*SHORT TASK*
Locate the lines where "from" occurs and copy them as they stand.

── DATASET EXTRACT

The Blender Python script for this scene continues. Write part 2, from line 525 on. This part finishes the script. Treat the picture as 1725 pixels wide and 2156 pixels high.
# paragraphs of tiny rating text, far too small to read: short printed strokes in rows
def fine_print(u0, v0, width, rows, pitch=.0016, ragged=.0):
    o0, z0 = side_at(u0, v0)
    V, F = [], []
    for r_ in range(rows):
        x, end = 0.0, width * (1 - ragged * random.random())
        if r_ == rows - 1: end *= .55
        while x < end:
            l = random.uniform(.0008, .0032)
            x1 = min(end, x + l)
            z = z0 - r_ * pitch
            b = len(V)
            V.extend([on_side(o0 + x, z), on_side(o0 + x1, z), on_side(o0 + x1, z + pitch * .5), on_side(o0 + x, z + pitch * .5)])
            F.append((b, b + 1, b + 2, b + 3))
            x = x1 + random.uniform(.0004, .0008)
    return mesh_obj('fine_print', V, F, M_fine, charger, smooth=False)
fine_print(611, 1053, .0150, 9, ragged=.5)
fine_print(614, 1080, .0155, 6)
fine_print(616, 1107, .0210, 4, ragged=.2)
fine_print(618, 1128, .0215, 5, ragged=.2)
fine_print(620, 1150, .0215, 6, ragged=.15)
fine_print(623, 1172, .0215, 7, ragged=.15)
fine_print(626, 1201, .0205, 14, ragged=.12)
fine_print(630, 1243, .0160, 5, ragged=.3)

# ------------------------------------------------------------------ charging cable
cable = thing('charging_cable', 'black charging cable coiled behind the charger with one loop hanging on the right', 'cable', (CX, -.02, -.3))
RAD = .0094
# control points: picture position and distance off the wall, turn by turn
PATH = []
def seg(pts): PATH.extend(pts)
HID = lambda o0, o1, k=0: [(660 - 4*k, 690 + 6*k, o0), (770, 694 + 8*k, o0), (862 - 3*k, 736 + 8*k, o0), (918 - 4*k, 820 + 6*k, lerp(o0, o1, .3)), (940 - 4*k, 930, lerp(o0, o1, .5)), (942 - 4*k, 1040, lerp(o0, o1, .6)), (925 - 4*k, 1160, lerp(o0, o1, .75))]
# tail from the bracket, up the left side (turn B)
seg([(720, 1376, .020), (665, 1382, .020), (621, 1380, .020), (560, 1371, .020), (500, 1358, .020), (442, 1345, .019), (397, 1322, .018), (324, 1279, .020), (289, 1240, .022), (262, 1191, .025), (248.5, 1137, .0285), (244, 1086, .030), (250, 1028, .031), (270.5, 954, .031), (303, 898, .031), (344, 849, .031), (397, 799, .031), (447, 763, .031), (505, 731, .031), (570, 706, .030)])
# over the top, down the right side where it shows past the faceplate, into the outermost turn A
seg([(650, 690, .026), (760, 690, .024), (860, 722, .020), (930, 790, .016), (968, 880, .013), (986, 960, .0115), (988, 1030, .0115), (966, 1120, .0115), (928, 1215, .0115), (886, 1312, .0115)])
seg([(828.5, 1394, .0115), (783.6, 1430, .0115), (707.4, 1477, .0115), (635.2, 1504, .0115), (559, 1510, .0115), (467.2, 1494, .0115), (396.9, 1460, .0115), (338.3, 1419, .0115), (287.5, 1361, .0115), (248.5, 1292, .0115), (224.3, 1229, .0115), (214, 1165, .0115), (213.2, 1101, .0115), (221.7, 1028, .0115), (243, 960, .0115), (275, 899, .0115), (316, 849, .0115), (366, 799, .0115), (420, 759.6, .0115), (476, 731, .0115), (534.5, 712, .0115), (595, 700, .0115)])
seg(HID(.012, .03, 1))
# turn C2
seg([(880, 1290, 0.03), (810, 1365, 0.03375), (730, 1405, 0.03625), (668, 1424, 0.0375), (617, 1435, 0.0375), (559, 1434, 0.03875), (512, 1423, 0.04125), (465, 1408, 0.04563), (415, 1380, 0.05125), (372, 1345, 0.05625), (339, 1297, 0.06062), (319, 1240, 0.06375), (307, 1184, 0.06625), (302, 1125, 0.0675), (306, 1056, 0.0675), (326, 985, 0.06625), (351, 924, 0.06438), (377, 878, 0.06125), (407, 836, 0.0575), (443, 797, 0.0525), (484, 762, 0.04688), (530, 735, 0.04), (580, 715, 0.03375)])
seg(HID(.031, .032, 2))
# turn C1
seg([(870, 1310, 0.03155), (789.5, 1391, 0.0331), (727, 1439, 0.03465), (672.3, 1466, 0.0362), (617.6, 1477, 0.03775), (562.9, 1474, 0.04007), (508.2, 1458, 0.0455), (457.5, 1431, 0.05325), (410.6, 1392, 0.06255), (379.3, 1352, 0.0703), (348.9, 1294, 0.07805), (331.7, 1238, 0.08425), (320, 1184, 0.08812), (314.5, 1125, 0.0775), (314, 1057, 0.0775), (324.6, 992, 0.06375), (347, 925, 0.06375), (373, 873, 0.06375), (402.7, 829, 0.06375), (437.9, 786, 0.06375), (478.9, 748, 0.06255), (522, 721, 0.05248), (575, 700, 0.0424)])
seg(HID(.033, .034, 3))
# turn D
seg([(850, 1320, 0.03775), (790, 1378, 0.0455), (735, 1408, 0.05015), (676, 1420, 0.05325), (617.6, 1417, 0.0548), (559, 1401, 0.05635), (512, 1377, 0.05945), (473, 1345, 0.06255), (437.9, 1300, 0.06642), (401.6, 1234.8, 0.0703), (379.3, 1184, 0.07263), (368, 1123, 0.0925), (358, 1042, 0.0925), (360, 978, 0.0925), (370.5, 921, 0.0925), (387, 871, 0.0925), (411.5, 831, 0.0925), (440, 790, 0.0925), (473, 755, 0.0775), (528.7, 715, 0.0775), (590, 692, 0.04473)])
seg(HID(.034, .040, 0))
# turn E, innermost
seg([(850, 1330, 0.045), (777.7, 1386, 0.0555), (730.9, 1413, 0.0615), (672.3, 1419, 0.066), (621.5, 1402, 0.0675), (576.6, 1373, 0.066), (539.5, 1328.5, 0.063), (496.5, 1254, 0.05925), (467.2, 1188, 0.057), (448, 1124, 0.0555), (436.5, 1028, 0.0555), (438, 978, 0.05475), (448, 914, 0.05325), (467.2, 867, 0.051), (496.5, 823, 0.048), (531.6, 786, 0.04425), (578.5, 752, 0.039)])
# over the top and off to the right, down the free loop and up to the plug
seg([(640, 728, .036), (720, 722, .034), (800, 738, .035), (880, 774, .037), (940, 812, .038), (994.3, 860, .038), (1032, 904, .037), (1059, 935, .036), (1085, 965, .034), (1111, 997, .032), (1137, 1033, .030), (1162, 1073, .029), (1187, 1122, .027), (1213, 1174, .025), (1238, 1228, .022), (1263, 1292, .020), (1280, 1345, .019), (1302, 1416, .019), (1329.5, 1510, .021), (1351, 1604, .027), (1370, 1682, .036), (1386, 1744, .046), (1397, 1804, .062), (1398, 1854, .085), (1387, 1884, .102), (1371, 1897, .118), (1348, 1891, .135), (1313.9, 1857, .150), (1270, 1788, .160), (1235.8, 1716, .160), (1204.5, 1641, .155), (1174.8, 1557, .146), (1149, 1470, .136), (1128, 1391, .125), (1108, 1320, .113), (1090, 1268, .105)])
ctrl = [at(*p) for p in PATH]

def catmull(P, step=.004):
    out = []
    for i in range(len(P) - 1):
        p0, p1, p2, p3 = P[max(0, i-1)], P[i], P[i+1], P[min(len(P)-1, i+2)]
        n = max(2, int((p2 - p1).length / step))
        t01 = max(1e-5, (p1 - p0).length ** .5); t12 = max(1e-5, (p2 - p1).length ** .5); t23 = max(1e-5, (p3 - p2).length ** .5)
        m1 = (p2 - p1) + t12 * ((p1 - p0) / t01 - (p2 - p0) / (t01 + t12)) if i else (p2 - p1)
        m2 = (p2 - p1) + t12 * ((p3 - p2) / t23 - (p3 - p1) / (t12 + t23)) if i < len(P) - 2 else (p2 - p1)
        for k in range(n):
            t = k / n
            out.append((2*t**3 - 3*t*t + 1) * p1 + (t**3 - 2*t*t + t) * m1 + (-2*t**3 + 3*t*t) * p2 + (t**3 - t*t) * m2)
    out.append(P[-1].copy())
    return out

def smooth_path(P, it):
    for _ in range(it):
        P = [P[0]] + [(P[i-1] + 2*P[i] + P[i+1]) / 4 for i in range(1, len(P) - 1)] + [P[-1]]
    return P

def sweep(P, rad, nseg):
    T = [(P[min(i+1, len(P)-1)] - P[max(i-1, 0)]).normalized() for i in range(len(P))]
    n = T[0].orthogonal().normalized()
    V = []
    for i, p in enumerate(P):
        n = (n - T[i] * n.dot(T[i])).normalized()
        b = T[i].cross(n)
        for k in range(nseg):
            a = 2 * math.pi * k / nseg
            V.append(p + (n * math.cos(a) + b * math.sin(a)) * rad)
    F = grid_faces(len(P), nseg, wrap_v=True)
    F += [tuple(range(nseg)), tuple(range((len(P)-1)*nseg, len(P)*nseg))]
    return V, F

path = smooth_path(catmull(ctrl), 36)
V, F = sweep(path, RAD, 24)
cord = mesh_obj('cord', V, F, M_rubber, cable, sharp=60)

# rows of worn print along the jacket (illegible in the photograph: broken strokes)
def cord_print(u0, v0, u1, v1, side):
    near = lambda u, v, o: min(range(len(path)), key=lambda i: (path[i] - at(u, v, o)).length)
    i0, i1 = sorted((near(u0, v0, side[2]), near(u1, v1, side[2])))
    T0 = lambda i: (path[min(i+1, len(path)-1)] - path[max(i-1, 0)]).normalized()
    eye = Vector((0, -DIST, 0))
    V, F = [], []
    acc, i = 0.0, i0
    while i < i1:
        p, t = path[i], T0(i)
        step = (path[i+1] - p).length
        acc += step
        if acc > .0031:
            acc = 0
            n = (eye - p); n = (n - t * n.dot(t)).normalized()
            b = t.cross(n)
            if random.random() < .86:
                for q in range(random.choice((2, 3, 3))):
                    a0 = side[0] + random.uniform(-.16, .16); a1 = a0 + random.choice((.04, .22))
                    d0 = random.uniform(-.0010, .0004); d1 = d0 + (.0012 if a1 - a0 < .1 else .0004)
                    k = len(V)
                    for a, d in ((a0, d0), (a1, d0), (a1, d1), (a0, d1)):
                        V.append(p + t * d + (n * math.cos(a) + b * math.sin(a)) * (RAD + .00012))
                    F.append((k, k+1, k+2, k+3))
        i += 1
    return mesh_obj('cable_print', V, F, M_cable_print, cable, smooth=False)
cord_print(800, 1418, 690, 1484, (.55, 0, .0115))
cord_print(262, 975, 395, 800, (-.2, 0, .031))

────

*THE OUTPUT*
The Blender Python script for this scene continues. Write part 2, from line 525 on. This part finishes the script. Treat the picture as 1725 pixels wide and 2156 pixels high.
# tail from the bracket, up the left side (turn B)